Chalmers Johnson pens a nice review of Legacy of Ashes: The History of the CIA written by Tim Weiner on the CIA and how the seed of it’s current dysfunction were planted long ago. Couple the dysfunction with shaping intelligence for the Neoconmen, and a dim and disastrous outcome is all that come from this stupidity and ignorance. Maybe it is not a failure, from the point of view of high oil prices.
By 1964, the CIA's clandestine service was consuming close to two-thirds of its budget and 90% of the director's time. The Agency gathered under one roof Wall Street brokers, Ivy League professors, soldiers of fortune, ad men, newsmen, stunt men, second-story men, and con men. They never learned to work together - the ultimate result being a series of failures in both intelligence and covert operations. In January 1961, on leaving office after two terms, President Eisenhower had already grasped the situation fully. "Nothing has changed since Pearl Harbor," he told his director of central intelligence, Allen Dulles. "I leave a legacy of ashes to my successor." Weiner, of course, draws his title from Eisenhower's metaphor. It would only get worse in the years to come.
Because we suck at humit, the U.S. has to rely on remotely sensed information to fill the void of good humit. Tell me when a satellite can analyze history and know what people think.
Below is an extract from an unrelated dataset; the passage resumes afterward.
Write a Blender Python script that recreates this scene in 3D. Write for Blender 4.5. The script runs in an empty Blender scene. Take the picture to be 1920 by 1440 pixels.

The historical record is unequivocal. The United States is ham-handed and brutal in conceiving and executing clandestine operations, and it is simply no good at espionage; its operatives never have enough linguistic and cultural knowledge of target countries to recruit spies effectively. The CIA also appears to be one of the most easily penetrated espionage organizations on the planet. From the beginning, it repeatedly lost its assets to double agents.
Never fear, with all the junky ways the CIA was doing the important business of knowing what was going on in the world’s dark places, the CIA did excel at one area of operations.
"One weapon the CIA used with surpassing skill," Weiner writes, "was cold cash. The agency excelled at buying the services of foreign politicians."